■ What you will do
Beginning with the first line of the data below, reproduce every line unchanged, ending with the line that holds "rad = math.radians".
===== Raw data
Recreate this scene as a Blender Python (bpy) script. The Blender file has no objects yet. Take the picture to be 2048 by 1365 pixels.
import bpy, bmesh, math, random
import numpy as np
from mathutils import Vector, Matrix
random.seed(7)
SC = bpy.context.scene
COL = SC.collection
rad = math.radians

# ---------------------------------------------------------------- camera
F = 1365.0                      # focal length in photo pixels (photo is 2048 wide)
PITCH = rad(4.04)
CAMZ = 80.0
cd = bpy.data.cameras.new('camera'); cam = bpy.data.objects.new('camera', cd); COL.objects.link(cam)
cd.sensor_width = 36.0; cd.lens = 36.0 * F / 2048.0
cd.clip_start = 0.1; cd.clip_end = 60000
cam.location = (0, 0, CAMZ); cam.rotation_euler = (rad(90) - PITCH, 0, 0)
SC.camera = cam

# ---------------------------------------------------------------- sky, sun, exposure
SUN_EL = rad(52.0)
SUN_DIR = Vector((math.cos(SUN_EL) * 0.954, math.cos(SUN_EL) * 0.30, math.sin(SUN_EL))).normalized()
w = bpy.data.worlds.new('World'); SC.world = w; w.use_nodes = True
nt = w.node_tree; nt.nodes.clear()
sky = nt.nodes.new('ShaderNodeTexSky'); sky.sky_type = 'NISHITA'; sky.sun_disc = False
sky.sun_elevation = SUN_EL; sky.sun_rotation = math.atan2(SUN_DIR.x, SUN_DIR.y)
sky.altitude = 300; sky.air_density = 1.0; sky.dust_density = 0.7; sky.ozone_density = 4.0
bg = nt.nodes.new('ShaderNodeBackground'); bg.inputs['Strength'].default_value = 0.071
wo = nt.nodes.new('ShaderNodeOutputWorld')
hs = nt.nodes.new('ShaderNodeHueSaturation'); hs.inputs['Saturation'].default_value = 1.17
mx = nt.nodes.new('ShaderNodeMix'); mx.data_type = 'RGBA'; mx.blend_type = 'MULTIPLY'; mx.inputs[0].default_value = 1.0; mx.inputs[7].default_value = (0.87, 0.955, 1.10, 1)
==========
■ Task solution
Recreate this scene as a Blender Python (bpy) script. The Blender file has no objects yet. Take the picture to be 2048 by 1365 pixels.
import bpy, bmesh, math, random
import numpy as np
from mathutils import Vector, Matrix
random.seed(7)
SC = bpy.context.scene
COL = SC.collection
rad = math.radians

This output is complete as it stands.